Editorial in “The Dominion” suggested that this exhibition was a joke. A joke on you and me the taxpayer as we stumped up the equivalent of fifty hip replacements, two heart bypasses and ten corneal grafts to send this load of junk to Venice. Well I’m not alone in my view. Bruce Otting of Khandallah wrote eloquently to the editor. “This sort of “attention grabbing art” might challenge the status quo. But it will be forgotten in five minutes. Unlike traditional time warp oils and other art produced by skilled artists who have perfected their techniques over years “et al” (the crowd who produced the porta-loos and the purifications units) has thrown together a heap of elephant dung, a few toilet bowls and telephone booth and calls it art.” Hear hear.

But hang on the chairman of Creative New Zealand, Peter Biggs, reports on his way to Venice to attend the opening of the exhibition thus “the flight out of Heathrow is full. Plane loads of curators, critics, collectors and the media. It’s the world cup of the contemporary art world. I get to Venice. Visit the New Zealand pavilion. On exhibit “the Fundamental Practice” (the name of our artwork) is being put together. It’s powerful and austere.” This made me think of a Maori front row – powerful and austere - thank God we didn’t send them to Venice. Biggs continues. “It’s a collection of wire fences, computers, dalek – like moving sheds, images and sound recordings exploring fundamentalism. This is seriously relevant to the world today in terms of religion, politics and culture.” Whew - … All we needed now was Winston smiling out behind the wire fence with the porta-loos in the background.

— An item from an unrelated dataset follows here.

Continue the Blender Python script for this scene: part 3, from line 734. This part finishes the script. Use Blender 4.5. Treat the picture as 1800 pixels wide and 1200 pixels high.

A final word from Greg Burke our commissioner in Venice. “Word on the street is New Zealand is hot.” Well it’s not Greg. It’s quite cool at the moment. Indeed very cool. Coronet Peak opened last week. The earliest opening for years. “But there’s more excitement. Opening night party sponsored by 42 below Vodka. The venue has room for 300 but 1,000 turned up. The queue stretched out into the street. The party is pumping.” You and I know that they weren’t queuing for art. The crowd couldn’t wait to get in to a porta-loo. The last word from Greg Burke. “Are we a hit in Venice? Absolutely.” And after the party well I wouldn’t mind betting everyone ended up like Michaelangelo. On their backs. Artful.